Fourth Central Bank Rate Hike in Poland

June 8, 2011

The Narodowy Bank reference rate has been lifted 25 basis points to 4.5%, bringing its cumulative rise to 100 bps.  The cyclical low of 3.5% had been kept for 19 months to January 2011 following 250 bps of easing administered from November 2008 through June 2009.  A statement on the central bank web site cites above-target inflation and a rise of expected inflation and implies that the current degree of restraint ought to suffice but does not rule out the possibility of a fifth or more tightenings in the future.

The elevated level of current inflation and inflation expectations, as well as the risk of rising wage pressure amidst a considerable growth in employment, justify increasing the NBP interest rates at the present meeting.  The Council assesses that the substantial monetary policy tightening implemented since the beginning of 2011 should enable inflation to return to the target in the medium term.  The Council does not rule out further adjustment of monetary policy, should the outlook for inflation’s return to the target deteriorate.

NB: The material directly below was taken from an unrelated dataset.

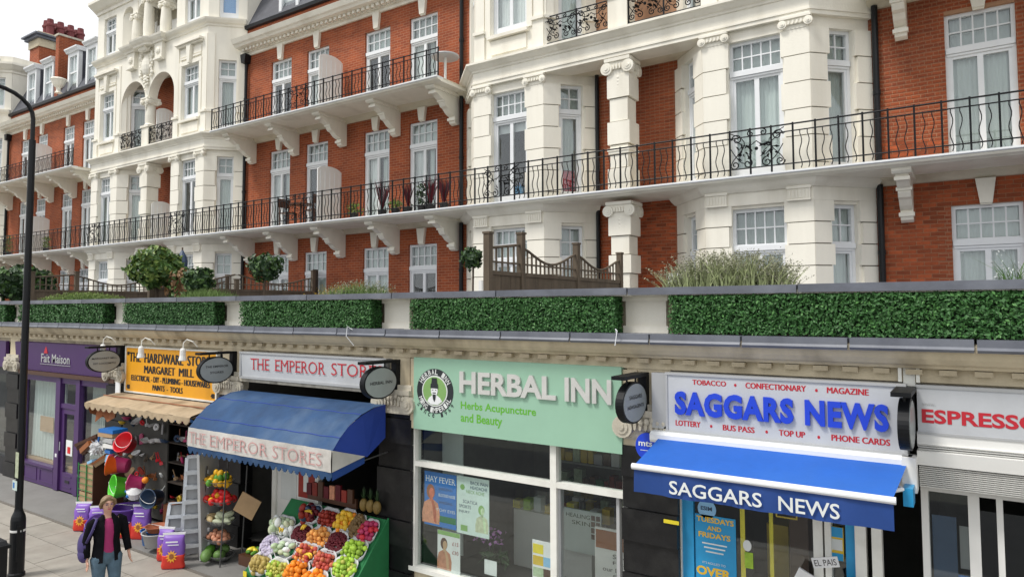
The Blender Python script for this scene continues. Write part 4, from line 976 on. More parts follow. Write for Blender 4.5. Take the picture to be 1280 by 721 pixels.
# ---- emperor stores ----
t = thing('grocery_shop', (-9.3, SY, 0), 'grocery shop with dark doorway behind the fruit display', 'shop')
obj('interior', shop_room(-11.15, -7.75, 4.0), 'room', t)
obj('door_frame', MB(S).box(-10.15, -10.05, -.06, .02, 0, 2.4).box(-9.05, -8.97, -.06, .02, 0, 2.4).box(-11.1, -7.75, -.06, .02, 2.35, 2.45), 'white_frame', t)
nb = obj('notice_board', MB(S).box(-10.05, -9.05, -.05, -.02, .35, 2.3), 'grey_white', t)
obj('poster', MB(S).box(-9.95, -9.55, -.02, -.012, 1.0, 1.7), 'net_white', nb); pr_ = obj('poster', MB(S).box(-9.5, -9.1, -.02, -.012, 1.1, 1.75), 'darkred', nb)
text('1', S, -9.37, -9.25, 1.2, 1.6, -.010, 'net_white', pr_, bold=.04)
for k in range(4):
    obj('shelf', MB(S).box(-8.9, -7.8, -2.2, -1.7, .6+.5*k, .63+.5*k), 'shelf', t)
    u = -8.85
    while u < -7.9:
        w_ = random.uniform(.07, .14); obj('tin', MB(S).box(u, u+w_, -2.0, -1.8, .63+.5*k, .63+.5*k+random.uniform(.12, .3)), random.choice(cols), t); u += w_+.02
b_ = thing('grocery_signboard', (-9.3, 7.65, 3.0), 'long white box sign with red serif letters THE EMPEROR STORES', 'sign')
obj('board', MB(S).prism_u([(0, 3.05), (.14, 3.04), (.16, 3.44), (0, 3.45)], -10.88, -7.38), 'sign_white', b_)
obj('rim', MB(S).box(-10.92, -7.34, 0, .175, 3.44, 3.47).box(-10.92, -7.34, 0, .16, 3.0, 3.04).box(-10.92, -10.88, 0, .165, 3.04, 3.44), 'sign_grey', b_)
F_ = Fr(0, SY-.155)
for s, u0, u1 in (('THE', -10.60, -10.10), ('EMPEROR', -9.93, -8.69), ('STORES', -8.54, -7.42)): text(s, F_, u0, u1, 3.17, 3.36, .004, 'red', b_, bold=-.008, serif=True)
obj('sign_bed', MB(S).box(-11.0, -7.4, -.1, .12, 2.94, 3.0), 'stone_carved', t)
aw = thing('blue_dutch_canopy', (-9.2, 7.4, 2.0), 'worn blue dutch canopy with white band lettered THE EMPEROR STORES', 'awning')
pf_ = [(7.62, 2.79), (7.38, 2.775), (7.13, 2.70), (6.90, 2.58), (6.73, 2.43), (6.60, 2.28)]
xa, xb = -10.82, -7.38; m = MB()
nx = 24
for i in range(nx+1):
    x = xa+(xb-xa)*i/nx; s = .008*math.sin(i*1.7)
    m.v += [(x, y-(s if 0 < j < 5 else 0), z+(s if 0 < j < 5 else 0)) for j, (y, z) in enumerate(pf_)]
for i in range(nx): m.f += [(6*i+j, 6*i+6+j, 6*i+7+j, 6*i+1+j) for j in range(5)]
obj('canopy_top', m, 'emperor_blue', aw, smooth=True)
piv = (7.25, 2.08)
for x, nm in ((xb, 0), (xa, 1)):
    m = MB(); m.v = [(x, *piv)]+[(x+(.03 if nm == 0 else -.03)*math.sin(j), y, z) for j, (y, z) in enumerate(pf_)]+[(x, 7.62, 2.3)]
    m.f = [(0, j, j+1) for j in range(1, 6)]+[(0, 7, 1)]; obj('side_hood', m, 'emperor_deep', aw)
    obj('side_band', MB().add([(x+.012, 7.2, 2.10), (x+.012, 6.595, 2.28), (x+.012, 6.585, 1.99), (x-.012, 7.2, 2.10), (x-.012, 6.6, 2.28), (x-.012, 6.6, 1.99)], [(0, 1, 2), (5, 4, 3), (0, 3, 4, 1), (1, 4, 5, 2), (2, 5, 3, 0)]), 'emperor_white', aw)
m = MB()
for i in range(nx+1):
    x = xa+(xb-xa)*i/nx; s = .008*math.sin(i*2.3); m.v += [(x, 6.59+s, 2.285), (x, 6.578+s, 2.14), (x, 6.582+s, 1.985)]
for i in range(nx): m.f += [(3*i+j, 3*i+3+j, 3*i+4+j, 3*i+1+j) for j in range(2)]
obj('front_band', m, 'emperor_white', aw, smooth=True)
F_ = Fr(0, 6.566)
for s, u0, u1 in (('THE', -10.75, -10.30), ('EMPEROR', -10.17, -8.75), ('STORES', -8.62, -7.56)): text(s, F_, u0, u1, 2.05, 2.225, .0, 'faded_red', aw, bold=-.014, serif=True)
scallop(aw, xa, xb, 6.6, 1.985, .12, 26, 'emperor_blue')
m = MB()
for j in range(5): pass
sc2 = obj('side_valance', MB().add([(xb, 6.6, 1.985), (xb, 7.2, 2.09), (xb, 7.2, 2.0), (xb, 6.9, 1.93), (xb, 6.6, 1.87), (xb-.01, 6.6, 1.985), (xb-.01, 7.2, 2.09), (xb-.01, 7.2, 2.0), (xb-.01, 6.9, 1.93), (xb-.01, 6.6, 1.87)], [(0, 1, 2, 3, 4), (9, 8, 7, 6, 5), (0, 5, 6, 1), (4, 3, 8, 9)]), 'awning_navy', aw)
for j in (2, 4):
    obj('seam', MB().tube([(xa+(xb-xa)*i/nx, pf_[j][0]-.008*math.sin(i*1.7)-.001, pf_[j][1]+.008*math.sin(i*1.7)+.001) for i in range(nx+1)], .007, 5), 'emperor_deep', aw)
obj('arm', MB().tube([(xb-.03, 7.7, 2.07), (xb-.03, 6.62, 1.99)], .012, 6), 'steel_dark', aw)
# ---- herbal inn ----
t = thing('herbal_shop', (-5.2, SY, 0), 'herbal shop with large white-framed window and glass door under the mint fascia', 'shop')
m = MB(S); a, b = -6.97, -3.52
m.box(a, a+.09, -.1, .03, .5, 2.5); m.box(-4.59, -4.50, -.1, .03, .02, 2.5); m.box(b-.06, b, -.1, .03, .02, 2.5)
m.box(a+.09, -4.59, -.095, .028, 1.93, 2.0); m.box(-4.5, b-.06, -.095, .028, 1.94, 2.01); m.box(a, -4.59, -.1, .06, .44, .50)
obj('frame', m, 'white_frame', t)
obj('stall_riser', MB(S).box(a, -4.59, -.1, .0, .02, .44), 'cream_dirty', t)
obj('inner_stile', MB(S).box(-3.70, -3.66, -.12, -.04, .1, 1.94).box(-4.50, -4.47, -.12, -.02, .1, 1.94), 'sign_grey', t)
for p, q, r, s in ((a+.09, -4.59, .5, 1.93), (a+.09, -4.59, 2.0, 2.5), (-4.5, b-.06, 2.01, 2.5), (-4.47, -3.70, .1, 1.94)): obj('pane', MB(S).box(p, q, -.05, -.044, r, s), 'glass_shop', t)
obj('interior', shop_room(-7.1, -3.45, 3.6), 'room_mid', t)
obj('side_panel', MB(S).box(-6.95, -6.55, -.7, -.68, .5, 2.5), 'net', t)
for k in range(5):
    obj('shelf', MB(S).box(-6.2, -4.3, -3.3, -2.9, .7+.42*k, .73+.42*k), 'stain_yellow' if k % 2 else 'shelf', t)
    u = -6.15
    while u < -4.4:
        w_ = random.uniform(.06, .16); obj('packet', MB(S).box(u, u+w_, -3.1, -2.95, .73+.42*k, .73+.42*k+random.uniform(.1, .3)), random.choice(['stain_yellow', 'lettuce', 'brown', 'stall_green', 'sign_grey', 'darkred', 'bucket_white']), t); u += w_+.02
obj('counter', MB(S).box(-6.3, -4.9, -2.2, -1.7, .1, 1.0), 'grey_white', t); obj('counter_glass', MB(S).box(-6.3, -4.9, -2.2, -1.7, 1.0, 1.35), 'glass_shop', t)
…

CPI inflation accelerated from 3.1% in the year to December 2010 to 4.5% by April 2011, two percentage points greater than target.  Polish exports have benefited from particularly strong German growth, and GDP is expected to expand slightly faster than 4.0% in both 2011 and 2012.  However, concern about Euroland’s peripheral economies, which has intensified, is being watched by Narodowy Bank officials.